Bob Corn-Revere, the chief counsel of the Foundation for Individual Rights and Expression (FIRE), said that there is no settlement in the case and that the legal team was reviewing next steps. FIRE began representing Selzer in January.
Attorneys for Trump and for the Des Moines Register did not immediately return a request for comment.
Trump sued the newspaper and the longtime Iowa pollster following the release of a poll in the last days of the 2024 presidential contest that found then-Vice President Kamala Harris winning the Hawkeye State by 3 percentage points, a result that temporarily buoyed Democrats’ hopes. Trump won Iowa by 14 points.
Selzer announced in November that she would retire from polling, having previously decided not to continue her contract with the paper.
In December, attorneys for Trump filed suit against her and the Des Moines Register in state court, accusing them of violating Iowa’s consumer fraud laws and charging that the polling miss was intentional.
“While Selzer is not the only pollster to engage in this corrupt practice, she had a huge platform and following and, thus, a significant and impactful opportunity to deceive voters,” the lawsuit read.

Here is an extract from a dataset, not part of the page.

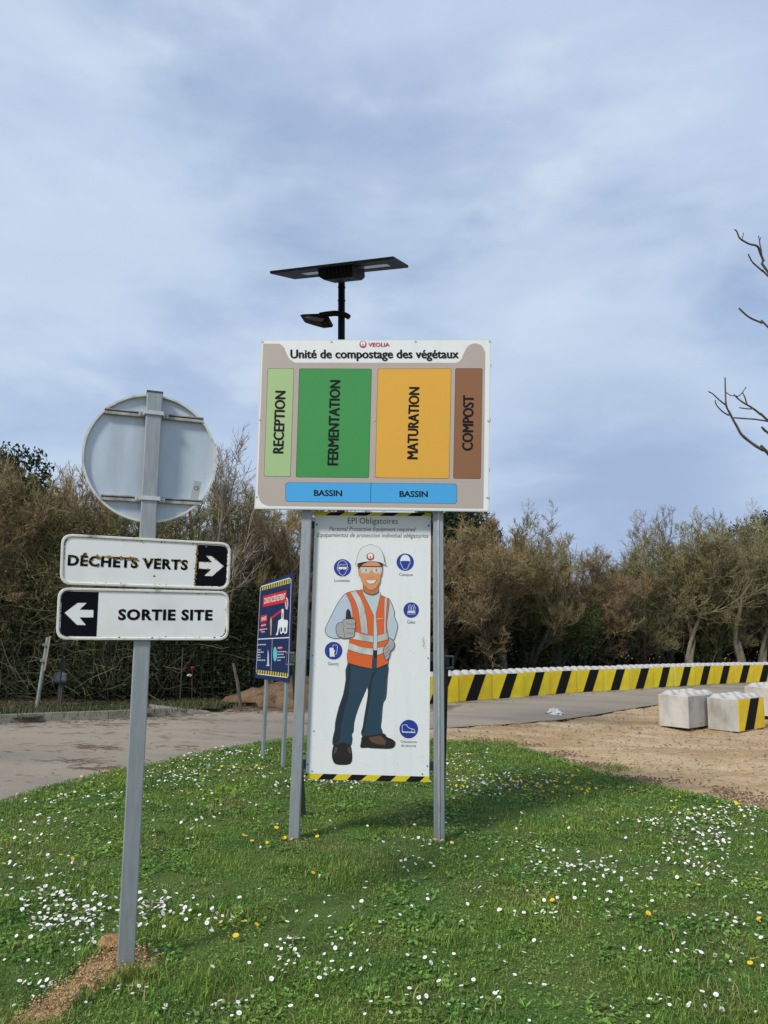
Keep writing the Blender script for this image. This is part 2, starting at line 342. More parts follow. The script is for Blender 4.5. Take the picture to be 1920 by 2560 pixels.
# ------------------------------------------------------------------ ground sheets
def sheet(name, outline, dz, m, centre, rings=26, seg=220, noise_amp=0.03, bumpz=0., kind='structure', jag=6.):
    """a sheet star-shaped about its centre, following the ground, ragged border"""
    cx, cy = centre; O = [(p[0] - cx, p[1] - cy) for p in outline]; n = len(O); V = [(cx, cy, hgt(cx, cy) + dz)]; Fc = []
    for s in range(seg):
        a = 2 * math.pi * s / seg; dx, dy = math.cos(a), math.sin(a); best = 1.
        for i in range(n):
            x1, y1 = O[i - 1]; x2, y2 = O[i]; ex, ey = x2 - x1, y2 - y1; den = dx * ey - dy * ex
            if abs(den) < 1e-9: continue
            t = (x1 * ey - y1 * ex) / den; u = (x1 * dy - y1 * dx) / den
            if t > 0 and -1e-6 <= u <= 1 + 1e-6: best = t
        best += noise_amp * (mnoise.noise(Vector((dx * best * jag, dy * best * jag, 3.3))) + .5 * mnoise.noise(Vector((dx * best * jag * 4, dy * best * jag * 4, 8))))
        for r in range(1, rings + 1):
            f = r / rings; x, y = cx + dx * best * f, cy + dy * best * f; z = hgt(x, y) + dz
            if bumpz: z += bumpz * (1 - f ** 3) * (.6 + .8 * mnoise.noise(Vector((x * 7, y * 7, 0))) + .4 * mnoise.noise(Vector((x * 25, y * 25, 0))))
            if r == rings: z -= dz + .01
            V.append((x, y, z))
        b = 1 + s * rings; b2 = 1 + ((s + 1) % seg) * rings; Fc.append((0, b, b2))
        for r in range(rings - 1): Fc.append((b + r, b + r + 1, b2 + r + 1, b2 + r))
    return tag(mk(name, V, Fc, m, None, smooth=True), kind=kind)
# base terrain: fine near, stretching out to the horizon
xs = np.concatenate([[-2000, -600, -200, -90, -50, -32], np.arange(-22, .3, .35), np.arange(.4, 11.5, .11), np.arange(11.6, 34.01, .35), [45, 70, 120, 260, 700, 2000]])
ys = np.concatenate([[-1500, -300, -80, -30, -12], np.arange(-4, 6.3, .35), np.arange(6.4, 20.5, .11), np.arange(20.6, 44.01, .35), [52, 65, 90, 140, 300, 900, 2500]])
X, Y = np.meshgrid(xs, ys); Z = vh(np.clip(X, -30, 40), np.clip(Y, -10, 50))
RUT = [Vector(p) for p in smoothline([(-.6, 14.2), (1.2, 13.6), (2.8, 12.4), (3.7, 11.0), (4.6, 9.7), (6.0, 8.3), (8.5, 6.6), (12, 5)], 6)]
def rutz(x, y):
    p = Vector((x, y)); best = 9.
    for a, b in zip(RUT[:-1], RUT[1:]):
        e = b - a; t = max(0, min(1, (p - a).dot(e) / e.length_squared)); dv = p - (a + e * t); d_ = dv.length * (1 if e.x * dv.y - e.y * dv.x > 0 else -1)
        if abs(d_) < abs(best): best = d_
    d_ = best + .12 * mnoise.noise(Vector((x * .5, y * .5, 2))); z = 0
    for c_, w_, h_ in ((-.55, .16, .035), (.35, .13, .022), (1.15, .15, .03), (2.0, .12, .018), (2.9, .16, .026)):
        u = (d_ - c_) / w_; z += -h_ * math.exp(-u * u) + h_ * .5 * math.exp(-(u - 1.9) ** 2 * 2) + h_ * .5 * math.exp(-(u + 1.9) ** 2 * 2)
    return z * (.6 + .6 * mnoise.noise(Vector((x, y, 7))))
for i in range(len(ys)):
    for j in range(len(xs)):
        if .4 < xs[j] < 11.5 and 6.4 < ys[i] < 20.5: Z[i, j] += rutz(xs[j], ys[i]) + .012 * mnoise.noise(Vector((xs[j] * 6, ys[i] * 6, 1))) - .008
        x, y = xs[j], ys[i]
        if -22 < x < 34 and 4 < y < 40: Z[i, j] -= .018 + .05 * abs(mnoise.noise(Vector((x * .8, y * .8, 0)))) + .02 * abs(mnoise.noise(Vector((x * 2.5, y * 2.5, 5))))
        else: Z[i, j] -= .02
nx, ny = len(xs), len(ys); I = np.arange(nx * ny).reshape(ny, nx)
tag(mk('dirt_ground', np.column_stack([X.ravel(), Y.ravel(), Z.ravel()]), np.stack([I[:-1, :-1], I[:-1, 1:], I[1:, 1:], I[1:, :-1]], -1).reshape(-1, 4), M_dirt, smooth=True), kind='structure')
# road: far edge and near edge as polylines, resampled together
far = [(-24, 2), (-16, 7.6), (-10.5, 10.9), (-6.34, 13.09), (-5.47, 13.55), (-4.52, 14.05), (-2.97, 15.15), (-1.0, 15.6), (.6, 16.45), (1.73, 17.50), (4.43, 20.1), (8.11, 23.1), (13.14, 26.9), (20, 31.4), (36, 40)]
near = [(-14, -6), (-7.5, 0), (-5.2, 4), (-3.9, 6.6), (-3.45, 7.8), (-2.9, 9.0), (-1.84, 10.9), (-.9, 12.0), (.2, 12.9), (1.15, 13.5), (3.4, 15.3), (6.6, 18.6), (10.8, 21.8), (22, 28.4), (38, 36)]
fs, ns = smoothline(far, 8), smoothline(near, 8); V, Fc = [], []; K = 14
for i, (a, b) in enumerate(zip(fs, ns)):
    for k in range(K + 1):
        t = k / K; j = .0
        if k == K: j = .10 * mnoise.noise(Vector((b[0] * 2.1, b[1] * 2.1, 0))) + .04 * mnoise.noise(Vector((b[0] * 9, b[1] * 9, 0)))
        x = a[0] * (1 - t) + b[0] * t; y = a[1] * (1 - t) + b[1] * t - j; V.append((x, y, hgt(x, y) + (.006 if k < K else -.02)))
    if i:
        for k in range(K): q = (i - 1) * (K + 1) + k; Fc.append((q, q + 1, q + K + 2, q + K + 1))
tag(mk('road', V, Fc, M_road, smooth=True), kind='structure')
LAWN = [(-1.84, 10.95), (-2.38, 10.14), (-2.91, 9.13), (-3.32, 8.25), (-3.58, 7.3), (-3.95, 6), (-4.4, 4), (-4.8, 1), (-5, -3), (0, -3.2), (7, -3), (6.6, 1), (5.6, 4), (4.6, 5.9), (3.78, 7.4), (3.55, 7.92), (3.21, 8.44), (2.76, 9.2), (2.47, 9.99), (2.31, 10.79), (1.87, 11.6), (1.0, 11.85), (.2, 12.2), (-.7, 12.1), (-1.4, 11.6)]
sheet('lawn', LAWN, .02, M_lawnbase, (0, 6), rings=40, seg=300, noise_amp=.09)
# verge behind the kerb
KERB = [gnd(-700, 1850), gnd(-200, 1822), gnd(0, 1809), gnd(160, 1803), gnd(321, 1797), gnd(420, 1791), gnd(500, 1787)]
VERGE = [(-22, 3.5), (-14, 9)] + [(p.x - .02, p.y + .13) for p in KERB] + [(-2.9, 15.5), (-1.4, 16.3), (.6, 17.4), (3.8, 20.6), (7.5, 23.9), (12.5, 27.8), (19.5, 32.6), (34, 41.5), (30, 60), (-10, 60), (-40, 40), (-40, 10)]
V = [(x, y, hgt(x, y) + .10) for x, y in VERGE]
tri = tessellate_polygon([[Vector((x, y, 0)) for x, y in VERGE]])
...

The suit was moved to federal court in February.
Trump in his personal capacity has grown increasingly litigious with media organizations in the past year. Last year, he brought a defamation case against ABC News after anchor George Stephanopoulos inaccurately described a jury’s determination in a lawsuit against the president by writer E. Jean Carroll. ABC settled the case for $15 million.
Trump has a lawsuit pending against CBS News’s “60 Minutes” stemming from an interview it aired with Harris last fall, a conversation Trump and his attorneys argue was intentionally edited to cast his challenger in a positive light.
Last week, Trump threatened to sue The New York Times and CNN after the organizations reported on a preliminary intelligence report that pushed back on the president’s claims that American airstrikes had “obliterated” three Iranian nuclear facilities.